Short-Term Visiting Fellows
- R. Darren Gobert*
William and Sue Gross Professor of Theater Studies and English, Duke University
R. Darren Gobert serves as chair of theater studies and director of the Duke in New York: Arts, Culture, and Performance program. He is the author of The Theatre of Caryl Churchill (Bloomsbury) as well as The Mind-Body Stage: Passion and Action in the Cartesian Theater (Stanford UP), which won awards for best book in the field of theater history from the Canadian Association for Theatre Research and the American Society for Theatre Research. He will be the Whitney J. Oates Fellow in the Humanities Council and Department of English
- Daniel Alexander Jones
Multi-disciplinary artist and educator
Daniel Alexander Jones is a performance and theater artist, dramaturg, and educator with over 25 years of interdisciplinary practice. His extensive body of original work weaves performance art, theater, music, writing, and teaching. He was most recently a full professor at Fordham University and is now a producing artist for the Center for New Performance at CalArts and in residence with UCLA’s Center for the Arts and Performance. He will serve as a Belknap Fellow in the Humanities Council and Lewis Center for the Arts.
- Caoimhín Ó Raghallaigh
Musician
Caoimhín Ó Raghallaigh makes music on a 10-string fiddle called the hardanger d’amore. As both a solo artist and collaborator, he has performed on stages all over the world – including the Sydney Opera House, the Royal Albert Hall and the Carnegie Hall. He has made 18 recordings to date, ranging from traditional to experimental, and continues to explore the region where traditional music begins to disintegrate. He will be the Edward T. Cone Fellow in the Humanities Council and Department of Music.
- Craig Williams
Professor of Classics, University of Illinois at Urbana-Champaign
Craig Williams is a scholar and the author of several books including Roman Homosexuality (Oxford University Press 1999; revised edition 2010), A Martial Reader (Bolchazy-Carducci 2011), and Reading Roman Friendship (Cambridge University Press 2012). He is currently writing a book which brings together, for the first time, over 80 indigenous writers of North America who from the seventeenth century to today have made various uses of Greco-Roman antiquity, cumulatively and collectively contributing to Native survivance. He will be the Whitney J. Oates Fellow in the Humanities Council and Department of Classics.

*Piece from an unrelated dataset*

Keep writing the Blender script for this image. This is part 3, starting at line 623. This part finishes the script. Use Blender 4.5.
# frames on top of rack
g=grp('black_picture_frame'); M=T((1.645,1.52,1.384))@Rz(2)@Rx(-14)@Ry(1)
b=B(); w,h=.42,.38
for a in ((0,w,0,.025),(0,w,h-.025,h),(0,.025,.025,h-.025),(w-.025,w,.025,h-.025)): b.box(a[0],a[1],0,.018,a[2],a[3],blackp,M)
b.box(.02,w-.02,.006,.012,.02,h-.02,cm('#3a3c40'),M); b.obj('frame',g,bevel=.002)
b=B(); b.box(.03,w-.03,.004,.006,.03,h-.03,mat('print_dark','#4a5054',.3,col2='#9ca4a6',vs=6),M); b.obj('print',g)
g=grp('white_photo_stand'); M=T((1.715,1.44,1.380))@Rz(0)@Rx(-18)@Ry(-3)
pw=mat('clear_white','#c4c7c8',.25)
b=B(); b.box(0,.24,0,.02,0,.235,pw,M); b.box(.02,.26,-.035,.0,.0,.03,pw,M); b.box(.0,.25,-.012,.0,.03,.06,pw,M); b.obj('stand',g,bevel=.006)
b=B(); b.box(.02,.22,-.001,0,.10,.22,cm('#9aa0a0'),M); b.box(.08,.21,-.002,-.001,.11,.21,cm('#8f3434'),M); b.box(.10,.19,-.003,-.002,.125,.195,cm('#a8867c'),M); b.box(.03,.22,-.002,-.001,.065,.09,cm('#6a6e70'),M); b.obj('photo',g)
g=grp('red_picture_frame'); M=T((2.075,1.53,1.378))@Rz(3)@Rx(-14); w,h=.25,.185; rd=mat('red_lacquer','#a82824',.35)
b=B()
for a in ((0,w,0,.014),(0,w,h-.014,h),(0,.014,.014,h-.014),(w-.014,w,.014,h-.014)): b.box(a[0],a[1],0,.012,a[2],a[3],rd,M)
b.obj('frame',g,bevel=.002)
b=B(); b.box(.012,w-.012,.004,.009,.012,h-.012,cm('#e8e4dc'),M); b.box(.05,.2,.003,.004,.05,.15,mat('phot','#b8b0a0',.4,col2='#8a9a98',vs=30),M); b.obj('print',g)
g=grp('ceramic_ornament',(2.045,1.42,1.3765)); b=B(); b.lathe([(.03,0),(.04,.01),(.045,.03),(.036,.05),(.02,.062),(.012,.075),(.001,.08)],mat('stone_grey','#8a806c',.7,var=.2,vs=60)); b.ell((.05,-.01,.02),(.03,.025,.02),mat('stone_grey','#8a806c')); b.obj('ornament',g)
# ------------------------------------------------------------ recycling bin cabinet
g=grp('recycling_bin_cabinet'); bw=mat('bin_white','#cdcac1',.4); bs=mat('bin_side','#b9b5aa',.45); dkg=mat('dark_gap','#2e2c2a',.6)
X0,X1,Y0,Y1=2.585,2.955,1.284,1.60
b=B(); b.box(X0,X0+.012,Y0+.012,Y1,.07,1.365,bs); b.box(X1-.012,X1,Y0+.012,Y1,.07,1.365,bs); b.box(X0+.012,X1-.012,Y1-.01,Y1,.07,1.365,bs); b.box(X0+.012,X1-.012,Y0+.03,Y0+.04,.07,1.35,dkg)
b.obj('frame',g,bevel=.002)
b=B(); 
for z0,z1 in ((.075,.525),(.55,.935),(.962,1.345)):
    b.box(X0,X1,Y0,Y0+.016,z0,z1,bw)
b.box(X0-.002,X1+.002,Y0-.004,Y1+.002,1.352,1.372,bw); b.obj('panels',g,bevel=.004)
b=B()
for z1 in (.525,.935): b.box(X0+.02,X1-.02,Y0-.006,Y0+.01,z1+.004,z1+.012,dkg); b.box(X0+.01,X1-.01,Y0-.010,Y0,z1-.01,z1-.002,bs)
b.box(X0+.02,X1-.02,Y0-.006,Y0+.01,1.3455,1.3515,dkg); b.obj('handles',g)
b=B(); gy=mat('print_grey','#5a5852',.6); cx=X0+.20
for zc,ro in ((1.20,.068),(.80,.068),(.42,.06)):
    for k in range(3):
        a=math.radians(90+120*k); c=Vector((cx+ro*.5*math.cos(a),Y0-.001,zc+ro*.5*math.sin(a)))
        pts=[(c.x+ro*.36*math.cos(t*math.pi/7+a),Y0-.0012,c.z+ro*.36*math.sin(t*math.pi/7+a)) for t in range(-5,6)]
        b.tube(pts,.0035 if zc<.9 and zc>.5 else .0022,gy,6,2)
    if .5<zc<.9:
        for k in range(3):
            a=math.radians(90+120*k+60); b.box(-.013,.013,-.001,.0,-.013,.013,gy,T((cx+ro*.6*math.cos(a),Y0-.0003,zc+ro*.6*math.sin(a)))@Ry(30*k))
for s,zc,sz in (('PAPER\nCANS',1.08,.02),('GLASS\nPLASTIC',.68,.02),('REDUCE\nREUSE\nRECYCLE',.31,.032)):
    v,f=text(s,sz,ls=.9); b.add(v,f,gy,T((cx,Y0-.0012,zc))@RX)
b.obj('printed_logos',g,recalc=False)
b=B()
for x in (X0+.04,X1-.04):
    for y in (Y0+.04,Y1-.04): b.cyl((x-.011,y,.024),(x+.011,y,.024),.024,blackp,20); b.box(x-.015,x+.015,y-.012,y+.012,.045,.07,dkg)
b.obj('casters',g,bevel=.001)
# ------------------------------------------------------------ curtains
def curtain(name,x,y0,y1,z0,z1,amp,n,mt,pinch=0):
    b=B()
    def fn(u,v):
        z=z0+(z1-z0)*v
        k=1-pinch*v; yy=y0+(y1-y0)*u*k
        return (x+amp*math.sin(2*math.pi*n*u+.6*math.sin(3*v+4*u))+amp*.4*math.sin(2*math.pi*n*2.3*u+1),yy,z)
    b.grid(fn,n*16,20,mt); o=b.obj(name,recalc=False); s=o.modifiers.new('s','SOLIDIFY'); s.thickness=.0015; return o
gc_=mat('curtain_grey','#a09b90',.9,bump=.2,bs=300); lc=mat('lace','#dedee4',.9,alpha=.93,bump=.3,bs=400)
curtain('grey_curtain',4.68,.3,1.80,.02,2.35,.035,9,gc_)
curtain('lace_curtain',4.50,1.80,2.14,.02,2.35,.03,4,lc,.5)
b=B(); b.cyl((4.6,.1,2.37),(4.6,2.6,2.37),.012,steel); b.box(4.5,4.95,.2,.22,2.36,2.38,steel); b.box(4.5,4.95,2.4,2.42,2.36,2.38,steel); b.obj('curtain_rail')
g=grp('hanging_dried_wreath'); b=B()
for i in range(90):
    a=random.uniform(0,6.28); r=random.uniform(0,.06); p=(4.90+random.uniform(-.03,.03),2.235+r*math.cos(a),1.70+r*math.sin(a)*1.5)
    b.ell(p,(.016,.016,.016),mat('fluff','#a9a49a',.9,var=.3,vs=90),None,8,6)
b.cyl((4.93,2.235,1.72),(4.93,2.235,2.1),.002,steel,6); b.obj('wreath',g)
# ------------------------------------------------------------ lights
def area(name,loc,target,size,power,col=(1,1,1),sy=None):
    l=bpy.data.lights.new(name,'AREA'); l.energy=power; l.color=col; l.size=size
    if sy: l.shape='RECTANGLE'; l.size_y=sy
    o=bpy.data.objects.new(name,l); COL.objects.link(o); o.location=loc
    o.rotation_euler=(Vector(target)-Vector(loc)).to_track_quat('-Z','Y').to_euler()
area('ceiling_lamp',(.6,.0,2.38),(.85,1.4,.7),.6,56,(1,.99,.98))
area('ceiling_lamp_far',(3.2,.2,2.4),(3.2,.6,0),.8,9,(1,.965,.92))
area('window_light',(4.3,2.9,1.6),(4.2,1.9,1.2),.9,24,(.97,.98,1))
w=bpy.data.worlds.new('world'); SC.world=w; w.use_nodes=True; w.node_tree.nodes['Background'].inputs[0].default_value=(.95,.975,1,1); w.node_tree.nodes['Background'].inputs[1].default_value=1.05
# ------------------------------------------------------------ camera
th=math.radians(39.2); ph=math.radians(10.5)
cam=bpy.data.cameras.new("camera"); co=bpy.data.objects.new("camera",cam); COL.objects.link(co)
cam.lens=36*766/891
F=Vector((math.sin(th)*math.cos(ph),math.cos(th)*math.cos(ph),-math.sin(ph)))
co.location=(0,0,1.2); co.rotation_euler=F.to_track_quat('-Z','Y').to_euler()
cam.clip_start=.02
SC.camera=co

The Council’s Long-Term and Short-Term Visitors are made possible with support from the Belknap Visitors in the Humanities Fund, the Class of 1932 Visiting Lectureship Fund, the David A. Gardner ’69 Magic Project, the Eberhard L. Faber Class of 1915 Memorial Lecture Fund, the Edward T. Cone ’39 Humanities Fund, the Old Dominion Fellowship Fund, the Virginia and Richard Stewart Memorial Fund, and the Whitney J. Oates Fund for Scholarship in the Humanities.
*UPDATE: R. Darren Gobert’s visit has been postponed to Spring 2024.